A name on the wall at Tyne Cot

Report by Harry Naylor, 4th Form pupil.  

Whilst we were preparing for the Ypres school trip to Tyne Cot cemetery outside of Passchendale, near Zonnebeke in Belgium, my Mum mentioned that she thought that at least one of her grandmother’s brothers had been killed in the First World War. My Great Grandmother’s maiden name was Guppy; so throughout the trip I was on the look out for any memorial to someone with the surname Guppy. I had had no luck until at Tyne Cot cemetery, I was browsing the perimeter walls when I saw the name ‘Guppy R.J.’ I decided to take a photo to bring home as evidence.

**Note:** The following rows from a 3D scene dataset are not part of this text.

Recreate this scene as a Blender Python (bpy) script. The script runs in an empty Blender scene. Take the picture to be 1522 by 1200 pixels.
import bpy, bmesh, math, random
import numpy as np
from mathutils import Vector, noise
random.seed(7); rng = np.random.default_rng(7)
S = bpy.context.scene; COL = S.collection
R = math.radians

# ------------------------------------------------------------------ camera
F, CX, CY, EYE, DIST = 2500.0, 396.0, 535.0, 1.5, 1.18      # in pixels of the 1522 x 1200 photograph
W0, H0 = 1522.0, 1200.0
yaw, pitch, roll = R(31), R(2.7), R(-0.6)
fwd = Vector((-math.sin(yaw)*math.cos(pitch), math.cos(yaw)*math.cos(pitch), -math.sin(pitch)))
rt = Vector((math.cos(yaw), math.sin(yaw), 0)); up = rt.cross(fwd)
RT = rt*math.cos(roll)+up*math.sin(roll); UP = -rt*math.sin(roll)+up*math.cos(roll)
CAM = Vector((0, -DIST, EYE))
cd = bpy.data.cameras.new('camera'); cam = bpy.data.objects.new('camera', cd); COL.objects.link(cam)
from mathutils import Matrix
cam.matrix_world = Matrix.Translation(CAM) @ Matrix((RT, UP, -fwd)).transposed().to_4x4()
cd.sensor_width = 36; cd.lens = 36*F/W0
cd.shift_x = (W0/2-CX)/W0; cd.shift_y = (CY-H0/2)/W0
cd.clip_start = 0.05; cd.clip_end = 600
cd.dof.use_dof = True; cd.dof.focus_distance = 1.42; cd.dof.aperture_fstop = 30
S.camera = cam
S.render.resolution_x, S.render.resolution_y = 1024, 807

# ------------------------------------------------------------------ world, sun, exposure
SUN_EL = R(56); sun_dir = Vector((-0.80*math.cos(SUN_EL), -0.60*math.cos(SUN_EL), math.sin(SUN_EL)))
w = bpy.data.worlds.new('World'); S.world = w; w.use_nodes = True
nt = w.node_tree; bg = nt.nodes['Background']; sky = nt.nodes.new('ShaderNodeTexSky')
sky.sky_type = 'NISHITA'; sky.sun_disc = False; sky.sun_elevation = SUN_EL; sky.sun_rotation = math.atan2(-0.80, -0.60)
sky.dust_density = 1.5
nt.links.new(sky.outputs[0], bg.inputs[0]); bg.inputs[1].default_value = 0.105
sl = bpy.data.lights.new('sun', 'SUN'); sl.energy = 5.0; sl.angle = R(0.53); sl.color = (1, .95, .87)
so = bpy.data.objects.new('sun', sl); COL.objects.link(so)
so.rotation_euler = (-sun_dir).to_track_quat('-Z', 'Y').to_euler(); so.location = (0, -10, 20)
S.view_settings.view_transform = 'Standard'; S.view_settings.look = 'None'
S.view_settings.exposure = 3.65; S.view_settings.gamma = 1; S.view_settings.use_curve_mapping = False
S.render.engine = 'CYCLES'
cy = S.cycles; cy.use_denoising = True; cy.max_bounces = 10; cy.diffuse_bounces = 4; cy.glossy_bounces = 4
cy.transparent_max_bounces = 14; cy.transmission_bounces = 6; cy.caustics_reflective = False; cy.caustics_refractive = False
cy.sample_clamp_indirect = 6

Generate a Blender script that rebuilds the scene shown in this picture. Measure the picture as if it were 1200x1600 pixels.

Through a combination of internet research and asking relatives, I discovered that R.J. Guppy was Reginald John Guppy, a Private in the 18th Lancashire Hussars Battalion, The King’s Liverpool Regiment. He was born in 1892 and was killed in action in 1918 at St Quentin, aged 27. He belonged to a large family from Sherborne in Dorset and was the 7th child of Arthur John and Bessie Guppy. Reginald was one of 15 children, one of whom was my Great Grandmother, Rose Maud. This makes Reginald my Great Great Uncle. We also established that one of Reginald’s older brothers – Arthur, was also killed in action during WW1. He died in August 1915 at Gallipoli.

Incredibly, through a distant relative still known to my Grandmother, I was able to obtain this photograph of Reginald.

Summer Holidays 2018

Whilst we were staying with my Granny who lives in South Somerset, we crossed over into Dorset and visited Sherborne Abbey where the town’s war memorial is located. Both Reginald and Arthur are commemorated on that memorial.

 

I have been unable to find anything out about Reginald’s life prior to the war, nor when he joined the Army. However, given the fact that we know he was 27 when he died; his age at the outbreak of the war makes it seem probable that he would have joined up in 1914. The saddest thing for me about Reginald’s death is that he was so close to surviving the war. He died on 8th May 1918, six months before Armistice Day on 11th November. This means that he was only six months away from seeing the peace he had been fighting for.

I still can’t believe that R.J. Guppy turned out to be related to me. Nor that all this time, my Grandmother had a certificate tucked away in a box commemorating the death of Private R Guppy, the same individual whose name I saw on the wall at Tyne Cot Cemetery and whose life I have now seen remembered in stone on both sides of the English Channel.